Meta Tracker: Initial Thoughts

I installed [Tracker][1] yesterday (via a simple sudo apt-get install tracker) and let it index all my files and have performed a few searches with it.

Here's my initial findings:

Resource Usage and Indexing

Memory usage was very good, although not as good as the advertised 3 – 9MB. During the initial indexing memory usage gradually climbed up to nearly 30MB. Since the rise was a gradual increase as the number of files indexed increased, I assume this is due to either a memory leak (they are using C after all) or from keeping indexed information in memory.

After the initial indexing, the memory usage hasn't gone past 8MB (it's currently on 7.4MB after having my laptop on all day). This could just be because I haven't been editing many files so not much re-indexing has taken place.

CPU usage is a similar story to the memory usage: it occasionally climbed pretty high (~30%) during the initial indexing but since then has been basically sitting on 0%. Again, this could be because I haven't been doing much.

An interesting thing to note is that the helper programs actually used up more resources than Tracker itself. pdftotext, for example, would instantly jump to 50% CPU usage and around 25MB of memory usage. From this it seems that the number of files of a certain type will have a direct influence on how much of your system's resources get stolen.

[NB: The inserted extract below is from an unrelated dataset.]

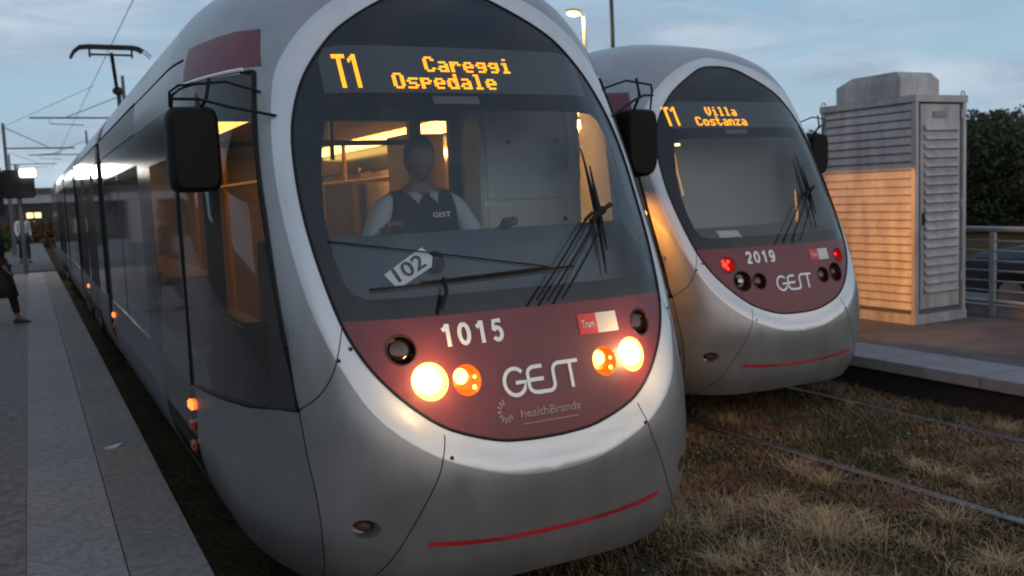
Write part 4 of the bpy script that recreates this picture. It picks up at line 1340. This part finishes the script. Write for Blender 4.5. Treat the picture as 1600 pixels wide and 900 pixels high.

I did notice from the stderr output of the initial indexing that Tracker was unable to set up inotify watches on any of the files being indexed. Apparently it compensates by adding files to a list that will be periodically polled to check to changes. Not exactly a good thing when inotify should be available so I'll have to look into the matter – it could just be an issue with the kernel supplied with Ubuntu.

Searching

Search results are fairly relevant, even if Tracker chooses different top results to Google Desktop. For a generic search term ("haruhi", which returns an awful lot of results on my laptop!) Google Desktop seemed to favour files with "haruhi" in the file name itself, whereas Tracker didn't care whether the search term was in the file name or the file path. To it's credit, it did return a result that had the search term in both the path and file name as the top result.

Since I haven't yet found a desktop-based search interface, I've done all my searches from the terminal. The results are returned extremely quickly (~ 1 second) but all the search results are displayed, which means the top ones are instantly scrolled out of site. For a terminal program, this is probably the best behaviour as you can simply pipe the results into head to get the top results. Here's what I use for searches:

tracker-search searchterm | head

For those interested (and who don't know much about Unix shells), this will return the first 10 results. If you wanted to get the number of results, you'd do this:

tracker-search searchterm | wc -l

Getting a different number of results (not 10) would be done thusly:

tracker-search searchterm | head -n 5 (or whatever number of results you want)

All-in-all searching is fairly simple and having a shell version makes for a great deal of flexibility. For desktop users though, it's far from ideal so I'm going to keep looking for a nice graphical interface.

Overall Thoughts

Since I haven't tried out any of the advanced/interesting features I haven't yet found anything to get too excited about. The resources uage is kept to a minimum, which is great, and the searching is about as easy as locate so there's not a whole lot I can find to complain about at least. One thing that is cool is that Tracker provides the tracker-stats program, which will (shockingly) give you statistics about it's index of files. So you can see how many you have indexed and how many of each types (video, music, etc) there are.

I'm sure I'll have to spend quite a bit more time learning how to use things like tagging and metadata so you can expect another post at a later date.